Whitt voluntarily entered the psychiatric facility after firing a shot at her first husband. Joe Whitt molested and raped the children, she testified, and she fired at him in their defense.
Updike seized the moment to exploit her tendency to behave violently. "So in reaction to a difficult situation, your thought pattern was to kill him," he said.
Within five months after Thompson's death, Whitt married Bennie Sloan. That marriage lasted three weeks; Whitt said she caught him having sex with someone else during their Mexican honeymoon.
Sloan paid Whitt $40,000 and gave her a new car under terms of a hand-written separation agreement penned by Whitt.
"Isn't the real reason you got involved with Roy Thompson and Bennie Sloan financial?" Updike asked.
No, she replied: she loved Thompson; and she hoped Sloan would provide emotional stability for her children.
In closing arguments, Updike painted Whitt as a scheming and greedy woman - cunning enough to kill a man for money.

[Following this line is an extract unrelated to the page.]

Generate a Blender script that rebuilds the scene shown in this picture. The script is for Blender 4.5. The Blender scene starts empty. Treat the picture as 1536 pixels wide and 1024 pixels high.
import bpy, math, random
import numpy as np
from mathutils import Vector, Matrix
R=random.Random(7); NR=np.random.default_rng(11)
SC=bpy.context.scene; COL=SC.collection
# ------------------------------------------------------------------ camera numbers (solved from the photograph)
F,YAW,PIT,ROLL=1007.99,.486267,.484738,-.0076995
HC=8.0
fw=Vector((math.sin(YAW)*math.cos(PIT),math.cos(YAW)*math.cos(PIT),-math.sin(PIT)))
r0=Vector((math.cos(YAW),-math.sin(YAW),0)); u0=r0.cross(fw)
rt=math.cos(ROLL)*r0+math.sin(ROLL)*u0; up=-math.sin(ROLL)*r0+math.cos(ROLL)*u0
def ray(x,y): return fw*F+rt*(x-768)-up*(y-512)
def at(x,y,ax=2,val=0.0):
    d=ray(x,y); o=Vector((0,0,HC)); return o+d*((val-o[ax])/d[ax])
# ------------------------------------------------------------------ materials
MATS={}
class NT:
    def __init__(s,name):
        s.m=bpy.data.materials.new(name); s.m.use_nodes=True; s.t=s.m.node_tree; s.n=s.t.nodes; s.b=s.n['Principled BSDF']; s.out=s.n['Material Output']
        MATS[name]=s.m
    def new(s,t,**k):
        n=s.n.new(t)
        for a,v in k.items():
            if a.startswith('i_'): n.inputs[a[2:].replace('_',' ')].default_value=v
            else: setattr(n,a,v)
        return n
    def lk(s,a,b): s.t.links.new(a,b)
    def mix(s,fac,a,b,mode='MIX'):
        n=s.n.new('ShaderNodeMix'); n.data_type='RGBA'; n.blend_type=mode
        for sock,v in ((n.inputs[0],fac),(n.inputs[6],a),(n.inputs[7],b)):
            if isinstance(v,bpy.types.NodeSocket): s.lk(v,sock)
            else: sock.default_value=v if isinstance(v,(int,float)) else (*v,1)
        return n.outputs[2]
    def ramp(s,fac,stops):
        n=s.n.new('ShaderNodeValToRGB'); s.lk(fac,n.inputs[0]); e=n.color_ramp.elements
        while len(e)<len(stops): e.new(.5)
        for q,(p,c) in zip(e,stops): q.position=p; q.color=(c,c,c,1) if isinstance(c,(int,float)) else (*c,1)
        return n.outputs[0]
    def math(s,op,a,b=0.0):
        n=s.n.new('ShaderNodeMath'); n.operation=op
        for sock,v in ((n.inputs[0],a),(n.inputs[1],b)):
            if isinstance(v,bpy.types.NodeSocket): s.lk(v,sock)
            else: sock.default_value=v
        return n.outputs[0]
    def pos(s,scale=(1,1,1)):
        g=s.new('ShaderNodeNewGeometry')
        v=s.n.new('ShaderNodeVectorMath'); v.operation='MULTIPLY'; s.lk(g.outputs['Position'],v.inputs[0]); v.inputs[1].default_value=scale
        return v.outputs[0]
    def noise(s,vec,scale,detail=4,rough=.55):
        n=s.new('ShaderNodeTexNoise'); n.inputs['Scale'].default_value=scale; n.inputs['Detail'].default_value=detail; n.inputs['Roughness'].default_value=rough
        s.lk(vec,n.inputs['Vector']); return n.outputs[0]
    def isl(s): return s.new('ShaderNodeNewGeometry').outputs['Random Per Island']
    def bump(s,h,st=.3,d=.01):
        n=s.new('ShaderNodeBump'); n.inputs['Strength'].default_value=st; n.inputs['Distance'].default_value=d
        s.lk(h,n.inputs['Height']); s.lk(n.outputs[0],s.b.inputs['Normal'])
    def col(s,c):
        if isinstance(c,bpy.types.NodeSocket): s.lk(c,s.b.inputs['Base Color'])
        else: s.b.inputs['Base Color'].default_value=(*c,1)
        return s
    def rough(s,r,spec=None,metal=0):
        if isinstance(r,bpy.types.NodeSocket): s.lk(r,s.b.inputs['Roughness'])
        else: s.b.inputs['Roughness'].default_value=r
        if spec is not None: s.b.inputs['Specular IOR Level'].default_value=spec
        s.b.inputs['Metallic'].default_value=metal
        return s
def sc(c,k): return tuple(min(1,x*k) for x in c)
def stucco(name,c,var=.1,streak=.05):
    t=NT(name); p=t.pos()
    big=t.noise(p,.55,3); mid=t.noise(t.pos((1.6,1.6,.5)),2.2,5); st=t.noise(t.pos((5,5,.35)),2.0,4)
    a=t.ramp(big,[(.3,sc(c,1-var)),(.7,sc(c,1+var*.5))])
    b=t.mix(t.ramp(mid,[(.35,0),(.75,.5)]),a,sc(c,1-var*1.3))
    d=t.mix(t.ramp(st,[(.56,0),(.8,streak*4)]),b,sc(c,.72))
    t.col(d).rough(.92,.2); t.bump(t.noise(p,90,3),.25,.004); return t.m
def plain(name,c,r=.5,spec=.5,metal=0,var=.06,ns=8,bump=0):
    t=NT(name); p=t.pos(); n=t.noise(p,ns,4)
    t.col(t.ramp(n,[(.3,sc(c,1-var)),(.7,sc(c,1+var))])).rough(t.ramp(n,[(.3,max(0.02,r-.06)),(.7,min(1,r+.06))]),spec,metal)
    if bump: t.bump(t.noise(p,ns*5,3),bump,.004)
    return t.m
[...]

Defense attorney Harry Garrett countered that his client's actions since the accident - including convictions for welfare fraud and assaulting ex-boyfriend Michael Stanback's wife - should not darken her chances of a reduced sentence.
He concluded by reminding Sweeney that Whitt still has two teen-age children for whom she is responsible.
As Sweeney delivered the sentence, Whitt bowed her head silently.
Afterward, daughter JoAnne Wilshire cried on a relative's shoulder and said the 40-year sentence - instead of life - was the only positive result of Wednesday's sentencing.
Darlene Stanley, Whitt's oldest daughter, affirmed her belief in Whitt's innocence. "It seems like everything's based on lies and false accusations, and that's not fair," she said.